**Source excerpt**
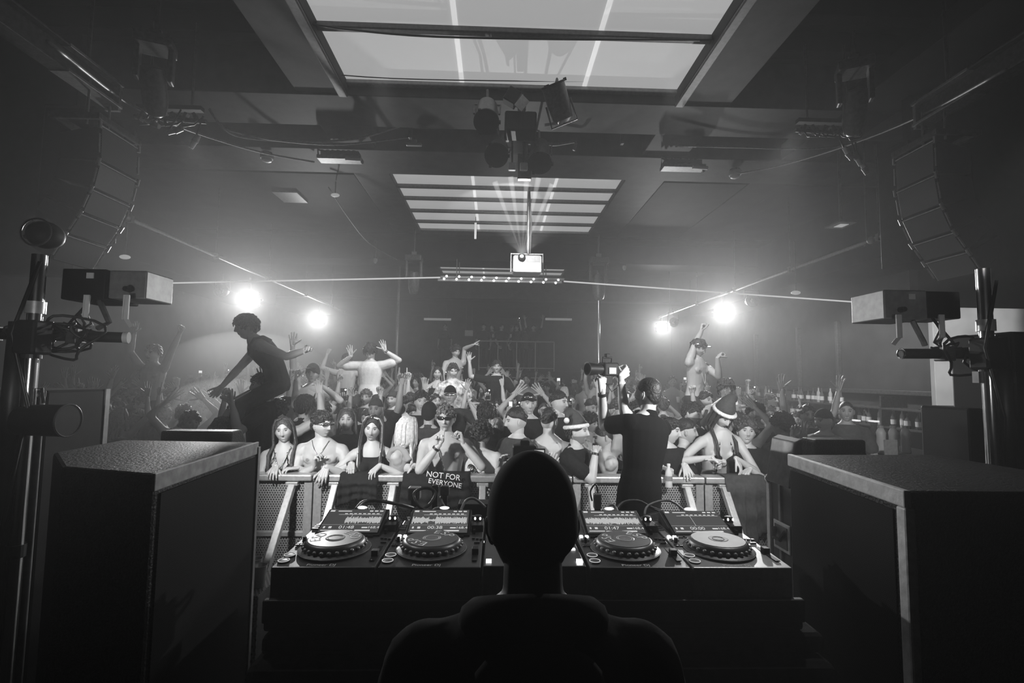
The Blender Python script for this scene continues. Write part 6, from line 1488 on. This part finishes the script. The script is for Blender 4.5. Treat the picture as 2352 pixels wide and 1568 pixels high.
while y < 16.2:
    gap = .58+.035*(y-5); x = -min(7.6, .92*y)+rs.random()*gap
    xmax = min(4.95, .78*y)
    while x < xmax:
        px_, py_ = x+rs.uniform(-.13, .13), y+rs.uniform(-.14, .14)
        ok = all((px_-a)**2+(py_-b)**2 > .36**2 for a, b in hx) and all((px_-a)**2+(py_-b)**2 > .40**2 for a, b, _ in spots)
        if ok and min(abs(px_-2.45)+abs(py_-11.5), abs(px_+2.7)+abs(py_-12.5)) > .4 and not (px_ < -3.3 and py_ < 5.6): spots.append((px_, py_, 0))
        x += gap
    y += .56+.035*(y-5); row += 1
spots = spots[:285]
anch = sorted([(px, a) for px, _, _, a in HEROES if a] + [(300, 'equipment rack at left'), (440, 'left wedge speaker')])
colm = {}
used = [False]*len(PR); ORD = ['first', 'second', 'third', 'fourth', 'fifth', 'sixth', 'seventh', 'eighth', 'ninth', 'tenth', 'eleventh', 'twelfth', 'thirteenth', 'fourteenth', 'fifteenth', 'sixteenth', 'seventeenth', 'eighteenth', 'nineteenth', 'twentieth'] + ['%dth' % i for i in range(21, 60)]
PHN = []
def place(k, x, y, z, rz, sc, cm, group):
    J = PR[k]; src = J.obj; o = src if not used[k] else copy_tree(src); used[k] = True
    o.location = (x, y, z); o.rotation_euler = (0, 0, R(rz)); o.scale = (sc, sc, sc); o['group'] = group
    for ch in [c for c in LINK if c.parent is o]:
        if ch.name.split('.')[0] in ('t_shirt', 'tank_top', 'crop_top'):
            ch.material_slots[0].link = 'OBJECT'; ch.material_slots[0].material = cm[1]
    if 'phone' in KIND[k][4] or 'drink' in KIND[k][4]:
        M = Matrix.Translation((x, y, z)) @ Matrix.Rotation(R(rz), 4, 'Z') @ Matrix.Scale(sc, 4)
        d = (J.WR[1]-J.EL[1]).normalized(); p = M @ (J.WR[1]+d*.095-J.Y*.03); PHN.append((p, 'phone' in KIND[k][4], rz, o))
    return o
spots.sort(key=lambda s: s[1]); seq = []
while len(seq) < 400: b_ = list(range(len(KIND))); rs.shuffle(b_); seq += b_
for i, (x, y, _) in enumerate(spots):
    z = .30 if y > 10.2 else 0.; k = seq[i]; noun, fem, top = KIND[k][:3]; cm = rs.choice(CMW); rz = rs.gauss(0, 22) if rs.random() < .8 else 180+rs.gauss(0, 30)
    o = place(k, x, y, z, rz, rs.uniform(.93, 1.06)*(.95 if fem else 1), cm, 'dancers packed on the floor')
    sx = proj((x, y, 1.6))[0]; a = min(anch, key=lambda q: abs(q[0]-sx))[1]; c = colm.get(a, 0); colm[a] = c+1
    t_ = {'tee': ' in a %s t-shirt', 'crop': ' in a %s crop top', 'tank': ', %s'}.get(top, ''); t_ = t_ % cm[0] if t_ else ''
    o['label'] = '%s%s, %s, %s behind the %s' % (noun, t_.replace(' in a', ' in').replace('t-shirt', 'tee'), KIND[k][4], ORD[c], a); o['category'] = 'person'
    if len(o['label'].replace(',', ' ').split()) > 15: o['label'] = '%s, %s, %s behind the %s' % (noun, KIND[k][4], ORD[c], a)
for i in range(8):
    x = -.4+i*.29+rs.uniform(-.08, .08); k = (10, 5, 6, 12, 7, 10, 0, 6)[i]; cm = CM[i % 2]
    if i < 7: o = place(k, x, 17.35+.25*(i % 2), 2.25, rs.gauss(0, 20), .97, cm, 'people behind the balcony railing'); o['category'] = 'person'; o['label'] = 'hazy balcony onlooker in %s, %s from the left behind the rear railing' % (cm[0], ORD[i])
o = place(12, at(1022, 770, 17.4).x, 17.5, 2.25, 0, .97, CM[0], 'people behind the balcony railing'); o['category'] = 'person'; o['label'] = 'lone balcony onlooker standing left of the notice board'
# phones and cups of the crowd, each a thing of its own
ph = thing('phone', None, 'phone'); MB().box((0, 0, 0), (.074, .009, .15)).build('case', M_black, ph, bevel=.004); MB().box((0, .006, 0), (.066, .002, .14)).build('screen', mat('phone_screen', .5, .3, emit=.8), ph); MB().cyl((.022, -.004, .055), (.022, -.008, .055), .009, n=10).build('torch', M_led, ph)
cu = thing('drink_cup', None, 'cup'); MB().lathe([(.028, -.06), (.030, -.058), (.041, .06), (.039, .06), (.028, -.05)], n=14).build('cup_wall', M_cup, cu, smooth=True); MB().cyl((0, 0, -.05), (0, 0, .03), .030, .036, 12).build('drink', mat('drink', .3, .2), cu)
up_, uc_ = False, False
for p, isp, rz, o in PHN:
    if isp: c = ph if not up_ else copy_tree(ph); up_ = True
    else: c = cu if not uc_ else copy_tree(cu); uc_ = True
    c.location = p; c.rotation_euler = (0, 0, R(rz)); lab = o['label'].split(', ')
    c['label'] = ('phone held up by the ' if isp else 'plastic cup held by the ')+(lab[0].split(' in ')[0]+' '+lab[-1] if 'balcony' not in o['label'] else o['label'].replace('hazy ', ''))
    c['category'] = 'phone' if isp else 'cup'; c['group'] = 'phones held up in the crowd' if isp else 'drinks held in the crowd'

for o in LINK:
    if 'label' in o and len(o['label'].split()) > 15 and o['label'].startswith(('plastic cup', 'phone held')): o['label'] = o['label'].replace('plastic cup held by the ', 'cup of ').replace('phone held up by the ', 'phone of ').replace('long-haired ', '').replace('shaggy-haired ', '').replace('bare-chested ', 'bare ')
lamp('SPOT', (1.6, 4.4, 4.95), 420, .08, target=(2.6, 6.5, 2.3), angle=42, blend=.6, name='added_rider_wash')  # unseen spot added to brighten the right-hand shoulder rider
lamp('SPOT', (-1.1, 4.4, 4.95), 300, .08, target=(-1.7, 7.2, 2.1), angle=50, blend=.6, name='added_rider_wash')  # unseen spot added for the shoulder riders at left
# ------------------------------------------------------------------ unseen washes over the crowd, render settings
lamp('SPOT', (-1.72, 2.62, 2.46), 300, .06, target=(-.45, 4.9, 1.35), angle=82, blend=.5, name='added_wash_left')  # unseen spot added behind the left laser box to light the front row
lamp('SPOT', (1.92, 2.62, 2.34), 210, .06, target=(1.0, 4.9, 1.3), angle=82, blend=.5, name='added_wash_right')  # its unseen counterpart, added behind the right laser box
lamp('SPOT', (0.1, 5.6, 4.9), 500, .15, target=(-.3, 9.5, 1.6), angle=85, blend=.6, name='crowd_wash')
for o in LINK: COL.objects.link(o)
bpy.context.view_layer.update()
SC.view_settings.view_transform = 'Standard'; SC.view_settings.look = 'None'; SC.view_settings.gamma = 1; SC.view_settings.exposure = 0
SC.view_settings.use_curve_mapping = False
c = SC.cycles
c.use_denoising = True; c.use_adaptive_sampling = True; c.adaptive_threshold = .05
c.max_bounces = 5; c.diffuse_bounces = 2; c.glossy_bounces = 2; c.transmission_bounces = 2; c.volume_bounces = 0; c.transparent_max_bounces = 6
c.sample_clamp_indirect = 4; c.use_light_tree = True; c.caustics_reflective = False; c.caustics_refractive = False
try: c.denoiser = 'OPENIMAGEDENOISE'
except Exception: pass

**What is asked**
Go through the listing above and write it out again exactly, dropping the pictures.

**Task solution**
The Blender Python script for this scene continues. Write part 6, from line 1488 on. This part finishes the script. The script is for Blender 4.5. Treat the picture as 2352 pixels wide and 1568 pixels high.
while y < 16.2:
    gap = .58+.035*(y-5); x = -min(7.6, .92*y)+rs.random()*gap
    xmax = min(4.95, .78*y)
    while x < xmax:
        px_, py_ = x+rs.uniform(-.13, .13), y+rs.uniform(-.14, .14)
        ok = all((px_-a)**2+(py_-b)**2 > .36**2 for a, b in hx) and all((px_-a)**2+(py_-b)**2 > .40**2 for a, b, _ in spots)
        if ok and min(abs(px_-2.45)+abs(py_-11.5), abs(px_+2.7)+abs(py_-12.5)) > .4 and not (px_ < -3.3 and py_ < 5.6): spots.append((px_, py_, 0))
        x += gap
    y += .56+.035*(y-5); row += 1
spots = spots[:285]
anch = sorted([(px, a) for px, _, _, a in HEROES if a] + [(300, 'equipment rack at left'), (440, 'left wedge speaker')])
colm = {}
used = [False]*len(PR); ORD = ['first', 'second', 'third', 'fourth', 'fifth', 'sixth', 'seventh', 'eighth', 'ninth', 'tenth', 'eleventh', 'twelfth', 'thirteenth', 'fourteenth', 'fifteenth', 'sixteenth', 'seventeenth', 'eighteenth', 'nineteenth', 'twentieth'] + ['%dth' % i for i in range(21, 60)]
PHN = []
def place(k, x, y, z, rz, sc, cm, group):
    J = PR[k]; src = J.obj; o = src if not used[k] else copy_tree(src); used[k] = True
    o.location = (x, y, z); o.rotation_euler = (0, 0, R(rz)); o.scale = (sc, sc, sc); o['group'] = group
    for ch in [c for c in LINK if c.parent is o]:
        if ch.name.split('.')[0] in ('t_shirt', 'tank_top', 'crop_top'):
            ch.material_slots[0].link = 'OBJECT'; ch.material_slots[0].material = cm[1]
    if 'phone' in KIND[k][4] or 'drink' in KIND[k][4]:
        M = Matrix.Translation((x, y, z)) @ Matrix.Rotation(R(rz), 4, 'Z') @ Matrix.Scale(sc, 4)
        d = (J.WR[1]-J.EL[1]).normalized(); p = M @ (J.WR[1]+d*.095-J.Y*.03); PHN.append((p, 'phone' in KIND[k][4], rz, o))
    return o
spots.sort(key=lambda s: s[1]); seq = []
while len(seq) < 400: b_ = list(range(len(KIND))); rs.shuffle(b_); seq += b_
for i, (x, y, _) in enumerate(spots):
    z = .30 if y > 10.2 else 0.; k = seq[i]; noun, fem, top = KIND[k][:3]; cm = rs.choice(CMW); rz = rs.gauss(0, 22) if rs.random() < .8 else 180+rs.gauss(0, 30)
    o = place(k, x, y, z, rz, rs.uniform(.93, 1.06)*(.95 if fem else 1), cm, 'dancers packed on the floor')
    sx = proj((x, y, 1.6))[0]; a = min(anch, key=lambda q: abs(q[0]-sx))[1]; c = colm.get(a, 0); colm[a] = c+1
    t_ = {'tee': ' in a %s t-shirt', 'crop': ' in a %s crop top', 'tank': ', %s'}.get(top, ''); t_ = t_ % cm[0] if t_ else ''
    o['label'] = '%s%s, %s, %s behind the %s' % (noun, t_.replace(' in a', ' in').replace('t-shirt', 'tee'), KIND[k][4], ORD[c], a); o['category'] = 'person'
    if len(o['label'].replace(',', ' ').split()) > 15: o['label'] = '%s, %s, %s behind the %s' % (noun, KIND[k][4], ORD[c], a)
for i in range(8):
    x = -.4+i*.29+rs.uniform(-.08, .08); k = (10, 5, 6, 12, 7, 10, 0, 6)[i]; cm = CM[i % 2]
    if i < 7: o = place(k, x, 17.35+.25*(i % 2), 2.25, rs.gauss(0, 20), .97, cm, 'people behind the balcony railing'); o['category'] = 'person'; o['label'] = 'hazy balcony onlooker in %s, %s from the left behind the rear railing' % (cm[0], ORD[i])
o = place(12, at(1022, 770, 17.4).x, 17.5, 2.25, 0, .97, CM[0], 'people behind the balcony railing'); o['category'] = 'person'; o['label'] = 'lone balcony onlooker standing left of the notice board'
# phones and cups of the crowd, each a thing of its own
ph = thing('phone', None, 'phone'); MB().box((0, 0, 0), (.074, .009, .15)).build('case', M_black, ph, bevel=.004); MB().box((0, .006, 0), (.066, .002, .14)).build('screen', mat('phone_screen', .5, .3, emit=.8), ph); MB().cyl((.022, -.004, .055), (.022, -.008, .055), .009, n=10).build('torch', M_led, ph)
cu = thing('drink_cup', None, 'cup'); MB().lathe([(.028, -.06), (.030, -.058), (.041, .06), (.039, .06), (.028, -.05)], n=14).build('cup_wall', M_cup, cu, smooth=True); MB().cyl((0, 0, -.05), (0, 0, .03), .030, .036, 12).build('drink', mat('drink', .3, .2), cu)
up_, uc_ = False, False
for p, isp, rz, o in PHN:
    if isp: c = ph if not up_ else copy_tree(ph); up_ = True
    else: c = cu if not uc_ else copy_tree(cu); uc_ = True
    c.location = p; c.rotation_euler = (0, 0, R(rz)); lab = o['label'].split(', ')
    c['label'] = ('phone held up by the ' if isp else 'plastic cup held by the ')+(lab[0].split(' in ')[0]+' '+lab[-1] if 'balcony' not in o['label'] else o['label'].replace('hazy ', ''))
    c['category'] = 'phone' if isp else 'cup'; c['group'] = 'phones held up in the crowd' if isp else 'drinks held in the crowd'

for o in LINK:
    if 'label' in o and len(o['label'].split()) > 15 and o['label'].startswith(('plastic cup', 'phone held')): o['label'] = o['label'].replace('plastic cup held by the ', 'cup of ').replace('phone held up by the ', 'phone of ').replace('long-haired ', '').replace('shaggy-haired ', '').replace('bare-chested ', 'bare ')
lamp('SPOT', (1.6, 4.4, 4.95), 420, .08, target=(2.6, 6.5, 2.3), angle=42, blend=.6, name='added_rider_wash')  # unseen spot added to brighten the right-hand shoulder rider
lamp('SPOT', (-1.1, 4.4, 4.95), 300, .08, target=(-1.7, 7.2, 2.1), angle=50, blend=.6, name='added_rider_wash')  # unseen spot added for the shoulder riders at left
# ------------------------------------------------------------------ unseen washes over the crowd, render settings
lamp('SPOT', (-1.72, 2.62, 2.46), 300, .06, target=(-.45, 4.9, 1.35), angle=82, blend=.5, name='added_wash_left')  # unseen spot added behind the left laser box to light the front row
lamp('SPOT', (1.92, 2.62, 2.34), 210, .06, target=(1.0, 4.9, 1.3), angle=82, blend=.5, name='added_wash_right')  # its unseen counterpart, added behind the right laser box
lamp('SPOT', (0.1, 5.6, 4.9), 500, .15, target=(-.3, 9.5, 1.6), angle=85, blend=.6, name='crowd_wash')
for o in LINK: COL.objects.link(o)
bpy.context.view_layer.update()
SC.view_settings.view_transform = 'Standard'; SC.view_settings.look = 'None'; SC.view_settings.gamma = 1; SC.view_settings.exposure = 0
SC.view_settings.use_curve_mapping = False
c = SC.cycles
c.use_denoising = True; c.use_adaptive_sampling = True; c.adaptive_threshold = .05
c.max_bounces = 5; c.diffuse_bounces = 2; c.glossy_bounces = 2; c.transmission_bounces = 2; c.volume_bounces = 0; c.transparent_max_bounces = 6
c.sample_clamp_indirect = 4; c.use_light_tree = True; c.caustics_reflective = False; c.caustics_refractive = False
try: c.denoiser = 'OPENIMAGEDENOISE'
except Exception: pass